▸ **Direction**
Stop after the line with "AL = math.radians(22.9);": repeat exactly every line before it, beginning with the first, and that line itself.

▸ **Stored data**
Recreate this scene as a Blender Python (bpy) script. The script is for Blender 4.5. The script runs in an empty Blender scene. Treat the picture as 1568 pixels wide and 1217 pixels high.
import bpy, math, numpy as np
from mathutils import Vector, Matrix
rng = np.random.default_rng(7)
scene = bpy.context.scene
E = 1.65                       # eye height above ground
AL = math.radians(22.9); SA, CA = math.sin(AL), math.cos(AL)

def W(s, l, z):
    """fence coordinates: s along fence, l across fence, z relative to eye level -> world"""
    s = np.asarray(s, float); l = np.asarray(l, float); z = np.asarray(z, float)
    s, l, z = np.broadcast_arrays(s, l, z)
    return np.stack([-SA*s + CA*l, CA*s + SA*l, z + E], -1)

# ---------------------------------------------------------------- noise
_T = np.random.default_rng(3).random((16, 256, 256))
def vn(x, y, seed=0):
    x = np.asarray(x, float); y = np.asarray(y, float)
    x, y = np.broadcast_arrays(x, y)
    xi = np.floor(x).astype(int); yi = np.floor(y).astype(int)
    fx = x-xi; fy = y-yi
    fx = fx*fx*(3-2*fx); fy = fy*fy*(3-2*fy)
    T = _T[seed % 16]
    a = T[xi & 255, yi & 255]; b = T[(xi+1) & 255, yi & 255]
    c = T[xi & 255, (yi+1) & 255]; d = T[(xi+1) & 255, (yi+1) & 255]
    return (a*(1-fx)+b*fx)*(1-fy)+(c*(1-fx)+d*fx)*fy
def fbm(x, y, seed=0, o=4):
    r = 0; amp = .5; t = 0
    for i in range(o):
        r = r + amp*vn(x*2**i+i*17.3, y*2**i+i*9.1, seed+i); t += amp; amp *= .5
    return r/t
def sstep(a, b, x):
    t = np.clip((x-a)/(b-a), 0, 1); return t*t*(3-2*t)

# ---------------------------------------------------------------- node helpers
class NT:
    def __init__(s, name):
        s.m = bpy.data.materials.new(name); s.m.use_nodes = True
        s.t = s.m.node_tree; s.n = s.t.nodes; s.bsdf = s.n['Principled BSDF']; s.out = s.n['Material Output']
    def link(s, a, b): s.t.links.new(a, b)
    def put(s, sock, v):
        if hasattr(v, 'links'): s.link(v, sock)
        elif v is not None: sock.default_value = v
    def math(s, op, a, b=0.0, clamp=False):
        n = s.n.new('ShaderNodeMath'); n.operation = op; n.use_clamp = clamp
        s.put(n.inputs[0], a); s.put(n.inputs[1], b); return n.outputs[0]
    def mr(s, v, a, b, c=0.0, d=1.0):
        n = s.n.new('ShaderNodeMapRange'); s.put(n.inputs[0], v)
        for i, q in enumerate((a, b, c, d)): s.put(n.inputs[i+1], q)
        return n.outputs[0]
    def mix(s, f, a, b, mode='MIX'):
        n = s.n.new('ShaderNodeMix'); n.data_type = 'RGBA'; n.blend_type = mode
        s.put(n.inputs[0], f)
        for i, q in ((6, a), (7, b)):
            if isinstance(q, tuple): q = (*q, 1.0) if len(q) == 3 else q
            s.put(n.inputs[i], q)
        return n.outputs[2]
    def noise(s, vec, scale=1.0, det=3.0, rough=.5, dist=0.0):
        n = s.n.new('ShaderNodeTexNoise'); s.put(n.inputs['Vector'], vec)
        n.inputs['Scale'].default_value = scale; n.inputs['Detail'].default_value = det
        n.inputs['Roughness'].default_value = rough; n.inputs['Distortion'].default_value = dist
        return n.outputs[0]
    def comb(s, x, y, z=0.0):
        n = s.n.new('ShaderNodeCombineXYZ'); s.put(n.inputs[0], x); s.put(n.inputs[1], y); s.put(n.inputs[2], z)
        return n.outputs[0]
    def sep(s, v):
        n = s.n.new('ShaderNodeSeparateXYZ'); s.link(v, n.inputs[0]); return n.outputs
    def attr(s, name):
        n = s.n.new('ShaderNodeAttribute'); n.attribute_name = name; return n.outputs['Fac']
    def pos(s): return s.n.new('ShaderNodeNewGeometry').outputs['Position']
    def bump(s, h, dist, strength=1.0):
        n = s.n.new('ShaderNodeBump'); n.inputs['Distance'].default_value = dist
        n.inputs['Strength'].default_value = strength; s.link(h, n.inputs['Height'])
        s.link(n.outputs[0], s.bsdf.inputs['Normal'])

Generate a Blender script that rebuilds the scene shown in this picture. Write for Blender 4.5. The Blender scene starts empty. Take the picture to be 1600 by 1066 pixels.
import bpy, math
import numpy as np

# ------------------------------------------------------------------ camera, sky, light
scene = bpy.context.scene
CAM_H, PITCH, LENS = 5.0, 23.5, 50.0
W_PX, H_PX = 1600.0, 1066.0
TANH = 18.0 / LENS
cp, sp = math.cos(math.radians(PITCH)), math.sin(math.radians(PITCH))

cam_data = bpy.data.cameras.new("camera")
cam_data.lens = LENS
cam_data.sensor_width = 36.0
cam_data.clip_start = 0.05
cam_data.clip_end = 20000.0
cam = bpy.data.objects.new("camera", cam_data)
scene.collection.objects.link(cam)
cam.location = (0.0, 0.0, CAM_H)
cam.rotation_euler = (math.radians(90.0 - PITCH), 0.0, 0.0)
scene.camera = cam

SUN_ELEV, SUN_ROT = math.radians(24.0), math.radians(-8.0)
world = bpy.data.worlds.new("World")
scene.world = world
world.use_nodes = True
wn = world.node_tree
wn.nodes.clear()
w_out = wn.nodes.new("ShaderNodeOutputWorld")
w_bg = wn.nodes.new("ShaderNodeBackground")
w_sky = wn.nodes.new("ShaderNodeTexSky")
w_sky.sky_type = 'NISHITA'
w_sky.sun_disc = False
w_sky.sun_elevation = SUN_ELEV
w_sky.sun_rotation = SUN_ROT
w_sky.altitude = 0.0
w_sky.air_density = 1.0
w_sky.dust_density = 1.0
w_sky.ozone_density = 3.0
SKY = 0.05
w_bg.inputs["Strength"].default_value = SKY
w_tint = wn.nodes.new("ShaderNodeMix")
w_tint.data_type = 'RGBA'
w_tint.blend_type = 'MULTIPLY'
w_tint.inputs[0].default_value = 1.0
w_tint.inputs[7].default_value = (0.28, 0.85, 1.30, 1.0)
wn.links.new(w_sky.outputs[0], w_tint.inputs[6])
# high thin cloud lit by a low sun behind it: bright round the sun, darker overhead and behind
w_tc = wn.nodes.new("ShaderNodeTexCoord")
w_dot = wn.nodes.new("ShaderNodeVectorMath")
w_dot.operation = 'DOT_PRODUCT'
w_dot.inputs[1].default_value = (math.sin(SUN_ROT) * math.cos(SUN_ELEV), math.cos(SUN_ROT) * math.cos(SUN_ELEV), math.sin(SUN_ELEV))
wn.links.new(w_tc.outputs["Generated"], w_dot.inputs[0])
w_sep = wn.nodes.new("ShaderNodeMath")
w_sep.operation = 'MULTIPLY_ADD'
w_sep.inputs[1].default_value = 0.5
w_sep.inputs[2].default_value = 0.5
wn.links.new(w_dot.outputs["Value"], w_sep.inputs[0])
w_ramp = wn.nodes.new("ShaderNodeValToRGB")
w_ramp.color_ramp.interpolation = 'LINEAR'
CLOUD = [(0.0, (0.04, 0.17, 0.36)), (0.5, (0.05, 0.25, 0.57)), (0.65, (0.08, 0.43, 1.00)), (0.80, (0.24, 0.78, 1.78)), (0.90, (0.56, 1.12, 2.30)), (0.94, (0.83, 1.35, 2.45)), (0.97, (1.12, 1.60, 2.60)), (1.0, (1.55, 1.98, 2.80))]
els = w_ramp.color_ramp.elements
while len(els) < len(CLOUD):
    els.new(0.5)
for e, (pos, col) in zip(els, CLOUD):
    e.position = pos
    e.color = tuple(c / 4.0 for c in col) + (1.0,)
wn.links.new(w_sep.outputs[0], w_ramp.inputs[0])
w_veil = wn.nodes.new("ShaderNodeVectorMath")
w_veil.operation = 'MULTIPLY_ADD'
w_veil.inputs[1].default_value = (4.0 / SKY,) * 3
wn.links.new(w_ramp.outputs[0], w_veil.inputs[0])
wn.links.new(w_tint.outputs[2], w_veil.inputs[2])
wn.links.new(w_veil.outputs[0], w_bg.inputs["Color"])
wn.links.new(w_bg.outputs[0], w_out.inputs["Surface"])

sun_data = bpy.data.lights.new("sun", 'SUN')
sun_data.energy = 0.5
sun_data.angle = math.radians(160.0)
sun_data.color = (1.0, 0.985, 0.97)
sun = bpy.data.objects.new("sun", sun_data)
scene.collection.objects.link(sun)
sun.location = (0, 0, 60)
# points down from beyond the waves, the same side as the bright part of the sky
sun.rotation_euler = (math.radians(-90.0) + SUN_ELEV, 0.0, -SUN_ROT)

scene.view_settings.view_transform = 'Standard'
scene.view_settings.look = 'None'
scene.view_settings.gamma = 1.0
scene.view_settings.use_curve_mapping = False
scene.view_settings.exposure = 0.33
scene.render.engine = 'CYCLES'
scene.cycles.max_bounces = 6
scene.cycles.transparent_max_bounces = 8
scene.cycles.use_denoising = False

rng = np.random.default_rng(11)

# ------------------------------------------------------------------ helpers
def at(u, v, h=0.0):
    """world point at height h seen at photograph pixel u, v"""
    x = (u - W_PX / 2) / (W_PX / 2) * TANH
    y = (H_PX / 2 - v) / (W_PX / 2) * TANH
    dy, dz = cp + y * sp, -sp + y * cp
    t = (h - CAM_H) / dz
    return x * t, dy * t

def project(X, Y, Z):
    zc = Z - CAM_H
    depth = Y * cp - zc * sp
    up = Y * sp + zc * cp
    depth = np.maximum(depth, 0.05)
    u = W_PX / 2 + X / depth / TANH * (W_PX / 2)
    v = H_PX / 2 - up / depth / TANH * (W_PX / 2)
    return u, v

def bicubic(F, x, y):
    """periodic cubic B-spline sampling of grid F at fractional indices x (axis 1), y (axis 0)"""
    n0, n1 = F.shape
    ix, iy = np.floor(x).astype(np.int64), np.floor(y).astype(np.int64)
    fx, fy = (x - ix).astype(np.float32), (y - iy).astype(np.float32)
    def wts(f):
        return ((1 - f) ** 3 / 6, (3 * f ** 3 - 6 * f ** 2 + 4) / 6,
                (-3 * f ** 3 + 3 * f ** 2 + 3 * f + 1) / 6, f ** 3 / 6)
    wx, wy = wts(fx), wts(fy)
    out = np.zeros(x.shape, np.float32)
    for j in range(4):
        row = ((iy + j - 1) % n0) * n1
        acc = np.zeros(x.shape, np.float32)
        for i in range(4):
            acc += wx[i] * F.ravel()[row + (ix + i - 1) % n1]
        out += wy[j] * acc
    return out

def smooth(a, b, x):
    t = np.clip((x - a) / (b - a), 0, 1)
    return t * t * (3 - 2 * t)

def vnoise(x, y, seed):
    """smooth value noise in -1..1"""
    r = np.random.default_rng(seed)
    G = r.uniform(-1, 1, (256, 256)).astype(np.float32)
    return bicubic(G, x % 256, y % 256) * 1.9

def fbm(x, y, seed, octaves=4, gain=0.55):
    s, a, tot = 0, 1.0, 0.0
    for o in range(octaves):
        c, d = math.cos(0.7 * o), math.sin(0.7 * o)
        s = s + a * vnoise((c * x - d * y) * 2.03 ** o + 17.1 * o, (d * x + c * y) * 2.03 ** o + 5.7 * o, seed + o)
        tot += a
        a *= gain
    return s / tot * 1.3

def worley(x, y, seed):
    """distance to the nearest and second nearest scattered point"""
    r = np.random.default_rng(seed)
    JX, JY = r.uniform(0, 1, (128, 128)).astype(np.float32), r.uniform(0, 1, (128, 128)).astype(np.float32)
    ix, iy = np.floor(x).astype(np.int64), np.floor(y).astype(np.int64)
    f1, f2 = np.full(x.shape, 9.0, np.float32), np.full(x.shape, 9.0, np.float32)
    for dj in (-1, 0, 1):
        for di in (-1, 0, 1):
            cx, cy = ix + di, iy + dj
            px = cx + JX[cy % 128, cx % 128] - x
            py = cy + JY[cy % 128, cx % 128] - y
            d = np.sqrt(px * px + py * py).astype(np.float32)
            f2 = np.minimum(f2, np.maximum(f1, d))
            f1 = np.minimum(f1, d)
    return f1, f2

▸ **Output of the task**
Recreate this scene as a Blender Python (bpy) script. The script is for Blender 4.5. The script runs in an empty Blender scene. Treat the picture as 1568 pixels wide and 1217 pixels high.
import bpy, math, numpy as np
from mathutils import Vector, Matrix
rng = np.random.default_rng(7)
scene = bpy.context.scene
E = 1.65                       # eye height above ground
AL = math.radians(22.9); SA, CA = math.sin(AL), math.cos(AL)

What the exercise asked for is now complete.